‘[Roy Cooper] declined an interview request for this article

He became governor supporting trans rights. Now, it’s seen as a liability.
Hannah Knowles
Washington Post
August 18, 2025

When Democrat Roy Cooper ran for North Carolina governor in 2016, transgender rights seemed like a winning issue for him and his party. Businesses were boycotting the state for passing first-in-the-nation, GOP-led restrictions on bathroom use, and Republicans nationwide were wary.

Nearly a decade later, with Cooper running for Senate, Republicans want trans issues front and center — a testament to how dramatically the politics have changed. Today, it’s Cooper who would rather not talk about it.

Republicans are eager to attack Cooper’s record on trans issues, betting that warnings of “radical gender ideology” will help them hold onto one of their most competitive seats in 2026. Cooper, who campaigned heavily on the bathroom bill fallout in 2016, launched his campaign last month talking about pocketbook issues and health care, making no mention of LGBTQ rights. He declined an interview request for this article.

In the years after the bathroom bill fight in North Carolina, conservatives “reshaped the narrative that Democrats were winning on and made it a liability,” Wilson said.

North Carolina plunged into the center of a national debate over LGBTQ rights in March 2016 when its Republican-controlled legislature passed HB2, better known as “the bathroom bill.” The law barred transgender people from using the bathroom matching their gender identity in government-run buildings. It was intended to override a local antidiscrimination ordinance in Charlotte.

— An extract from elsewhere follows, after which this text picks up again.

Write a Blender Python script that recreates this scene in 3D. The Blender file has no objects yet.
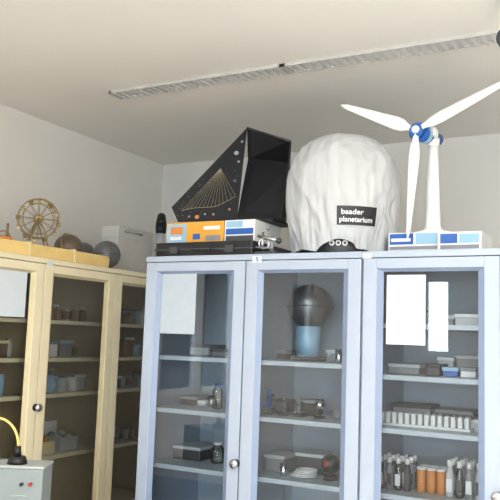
import bpy, bmesh, math, random
from mathutils import Vector, Matrix, noise
random.seed(4)
S=bpy.context.scene
# ------------------------------------------------------------ materials
def lin(c):
    c=c/255.
    return c/12.92 if c<=.04045 else ((c+.055)/1.055)**2.4
def col(t): return (lin(t[0]),lin(t[1]),lin(t[2]),1)
_m={}
def M(name,rgb,rough=.5,metal=0,spec=.5,var=.04,scale=12,bump=0,emit=0,trans=0):
    if name in _m: return _m[name]
    m=bpy.data.materials.new(name);m.use_nodes=True
    nt=m.node_tree;b=nt.nodes['Principled BSDF']
    tc=nt.nodes.new('ShaderNodeTexCoord');n=nt.nodes.new('ShaderNodeTexNoise')
    n.inputs['Scale'].default_value=scale;n.inputs['Detail'].default_value=4
    nt.links.new(tc.outputs['Object'],n.inputs['Vector'])
    r=nt.nodes.new('ShaderNodeValToRGB')
    c=col(rgb)
    r.color_ramp.elements[0].position=.3;r.color_ramp.elements[1].position=.7
    r.color_ramp.elements[0].color=tuple(max(0,x*(1-var)) for x in c[:3])+(1,)
    r.color_ramp.elements[1].color=tuple(min(1,x*(1+var)) for x in c[:3])+(1,)
    nt.links.new(n.outputs['Fac'],r.inputs['Fac']);nt.links.new(r.outputs['Color'],b.inputs['Base Color'])
    b.inputs['Roughness'].default_value=rough;b.inputs['Metallic'].default_value=metal
    b.inputs['Specular IOR Level'].default_value=spec
    if trans: b.inputs['Transmission Weight'].default_value=trans
    if bump:
        bp=nt.nodes.new('ShaderNodeBump');bp.inputs['Strength'].default_value=bump
        n2=nt.nodes.new('ShaderNodeTexNoise');n2.inputs['Scale'].default_value=scale*6
        nt.links.new(tc.outputs['Object'],n2.inputs['Vector'])
        nt.links.new(n2.outputs['Fac'],bp.inputs['Height']);nt.links.new(bp.outputs['Normal'],b.inputs['Normal'])
    if emit:
        b.inputs['Emission Color'].default_value=c;b.inputs['Emission Strength'].default_value=emit
    _m[name]=m
    return m
def glassmat(name,tint=(.93,.96,.96),ior=1.5,rough=.0,boost=1.0):
    m=bpy.data.materials.new(name);m.use_nodes=True;nt=m.node_tree
    for n in list(nt.nodes): nt.nodes.remove(n)
    o=nt.nodes.new('ShaderNodeOutputMaterial');mx=nt.nodes.new('ShaderNodeMixShader')
    t=nt.nodes.new('ShaderNodeBsdfTransparent');t.inputs[0].default_value=tint+(1,)
    g=nt.nodes.new('ShaderNodeBsdfGlossy');g.inputs['Roughness'].default_value=rough
    fr=nt.nodes.new('ShaderNodeFresnel');fr.inputs[0].default_value=ior
    mu=nt.nodes.new('ShaderNodeMath');mu.operation='MULTIPLY';mu.inputs[1].default_value=boost;mu.use_clamp=True
    nt.links.new(fr.outputs[0],mu.inputs[0]);nt.links.new(mu.outputs[0],mx.inputs[0])
    nt.links.new(t.outputs[0],mx.inputs[1]);nt.links.new(g.outputs[0],mx.inputs[2]);nt.links.new(mx.outputs[0],o.inputs[0])
    return m
PANE=glassmat('door_glass',(.92,.96,.98),boost=2.6)
CLEAR=glassmat('clear_glassware',(.85,.9,.92),boost=1.5)
# ------------------------------------------------------------ builder
class B:
    def __init__(s,name,mats):
        s.name=name;s.bm=bmesh.new();s.mats=mats
    def _fin(s,vs,mi,smooth=False):
        fs=set(f for v in vs for f in v.link_faces)
        for f in fs: f.material_index=mi;f.smooth=smooth
    def box(s,x0,x1,y0,y1,z0,z1,mi=0,bev=0,rot=None):
        g=bmesh.ops.create_cube(s.bm,size=1)['verts']
        c=Vector(((x0+x1)/2,(y0+y1)/2,(z0+z1)/2));d=(x1-x0,y1-y0,z1-z0)
        for v in g: v.co=Vector((v.co.x*d[0],v.co.y*d[1],v.co.z*d[2]))
        if rot: bmesh.ops.rotate(s.bm,verts=g,cent=(0,0,0),matrix=rot)
        for v in g: v.co+=c
        if bev:
            es=list(set(e for v in g for e in v.link_edges))
            r=bmesh.ops.bevel(s.bm,geom=es,offset=bev,segments=2,affect='EDGES',profile=.5)
            for f in r['faces']: f.material_index=mi
            vs=set(v for f in r['faces'] for v in f.verts);s._fin(list(vs),mi)
        else: s._fin(g,mi)
    def cyl(s,p0,p1,r0,r1=None,mi=0,n=20,smooth=True):
        if r1 is None:r1=r0
        p0=Vector(p0);p1=Vector(p1);d=p1-p0
        q=d.to_track_quat('Z','Y').to_matrix().to_4x4();q.translation=(p0+p1)/2
        g=bmesh.ops.create_cone(s.bm,cap_ends=True,segments=n,radius1=r0,radius2=max(r1,1e-5),depth=d.length,matrix=q)['verts']
        s._fin(g,mi,False)
        if smooth:
            for f in set(f for v in g for f in v.link_faces):
                if len(f.verts)==4: f.smooth=True
    def sph(s,c,r,mi=0,sc=(1,1,1),n=24):
        m=Matrix.Translation(c)@Matrix.Diagonal((r*sc[0],r*sc[1],r*sc[2],1))
        g=bmesh.ops.create_uvsphere(s.bm,u_segments=n,v_segments=n//2,radius=1,matrix=m)['verts'];s._fin(g,mi,True)
    def lathe(s,c,prof,mi=0,n=32):
        c=Vector(c);rings=[]
        for (r,z) in prof:
            rings.append([s.bm.verts.new(c+Vector((r*math.cos(2*math.pi*i/n),r*math.sin(2*math.pi*i/n),z))) for i in range(n)])
        for a,b in zip(rings,rings[1:]):
            for i in range(n):
                f=s.bm.faces.new((a[i],a[(i+1)%n],b[(i+1)%n],b[i]));f.smooth=True;f.material_index=mi
        for k,rg in ((0,rings[0]),(1,rings[-1])):
            if prof[0 if k==0 else -1][0]>1e-4:
                f=s.bm.faces.new(rg if k else rg[::-1]);f.material_index=mi
    def tube(s,pts,r,mi=0,n=8,closed=False):
        pts=[Vector(p) for p in pts];rings=[];L=len(pts)
        for i,p in enumerate(pts):
            a=pts[(i-1)%L] if (closed or i>0) else p; b=pts[(i+1)%L] if (closed or i<L-1) else p
            d=(b-a).normalized();q=d.to_track_quat('Z','Y')
            rings.append([s.bm.verts.new(p+q@Vector((r*math.cos(2*math.pi*k/n),r*math.sin(2*math.pi*k/n),0))) for k in range(n)])
        pr=list(zip(rings,rings[1:]))
        if closed: pr.append((rings[-1],rings[0]))
        for a,b in pr:
            for k in range(n):
                f=s.bm.faces.new((a[k],a[(k+1)%n],b[(k+1)%n],b[k]));f.smooth=True;f.material_index=mi
        if not closed:
            for rg in (rings[0],rings[-1]):
                f=s.bm.faces.new(rg);f.material_index=mi
    def ring(s,c,nrm,R,r,mi=0,n=40,m=8,a0=0,a1=360):
        c=Vector(c);q=Vector(nrm).normalized().to_track_quat('Z','Y')
        full=(a1-a0)>=360
        k=n if full else n+1
        pts=[c+q@Vector((R*math.cos(math.radians(a0+(a1-a0)*i/n)),R*math.sin(math.radians(a0+(a1-a0)*i/n)),0)) for i in range(k)]
        s.tube(pts,r,mi,m,closed=full)
    def poly(s,pts,mi=0,smooth=False):
        f=s.bm.faces.new([s.bm.verts.new(Vector(p)) for p in pts]);f.material_index=mi;f.smooth=smooth
        return f
    def slab(s,pts,off,mi=0):
        off=Vector(off);a=[s.bm.verts.new(Vector(p)) for p in pts];b=[s.bm.verts.new(Vector(p)+off) for p in pts]
        n=len(a);fs=[s.bm.faces.new(a),s.bm.faces.new(b[::-1])]
        for i in range(n): fs.append(s.bm.faces.new((a[i],b[i],b[(i+1)%n],a[(i+1)%n])))
        for f in fs:f.material_index=mi
    def done(s,recalc=True):
        if recalc: bmesh.ops.recalc_face_normals(s.bm,faces=s.bm.faces)
        me=bpy.data.meshes.new(s.name);s.bm.to_mesh(me);s.bm.free()
        for m in s.mats: me.materials.append(m)
        o=bpy.data.objects.new(s.name,me);S.collection.objects.link(o)
        return o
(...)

Cooper, then the state’s Democratic attorney general, refused to defend the law in court and called it a “national embarrassment.” When he beat McCrory by a fifth of a percentage point that fall, many Republicans blamed the bathroom bill fallout.

“We have decided that North Carolina is welcoming,” Cooper said in his victory speech. “We have decided that North Carolina is a place where people of all kinds can come together.”

North Carolina soon repealed HB2. But conservative activists did not give up on the issue nationally and had new allies in the Trump White House. Early in Trump’s first term, the administration revoked federal guidance that transgender students have the right to use bathrooms that match their gender identity.

In 2023, GOP lawmakers in North Carolina advanced bills to ban gender transition care for minors, bar trans students from women’s sports and ban almost all public school instruction on “gender identity, sexual activity, or sexuality” before fifth grade. By then, they were part of a wave of similar legislation around the country rather than a national focal point.

Cooper, then governor, vetoed the 2023 bills on women’s sports, school curriculum and gender transition care, but a GOP supermajority in the legislature overrode him.

“For campaign purposes only, Republicans are serving up a triple threat of political culture wars using government to invade the rights and responsibilities of parents and doctors, hurting vulnerable children and damaging our state’s reputation and economy like they did with the harmful bathroom bill,” Cooper said in a statement at the time. The sports issue was already handled by parents, schools and athletic groups, he said.

But Republicans have already made gender identity central to their attacks on Cooper. An anti-Cooper ad from the Senate Leadership Fund, a leading Republican super PAC, focuses heavily on the Democrat’s gender-related vetoes and echoes Trump’s ad from 2024: “Roy Cooper sides with they/them.”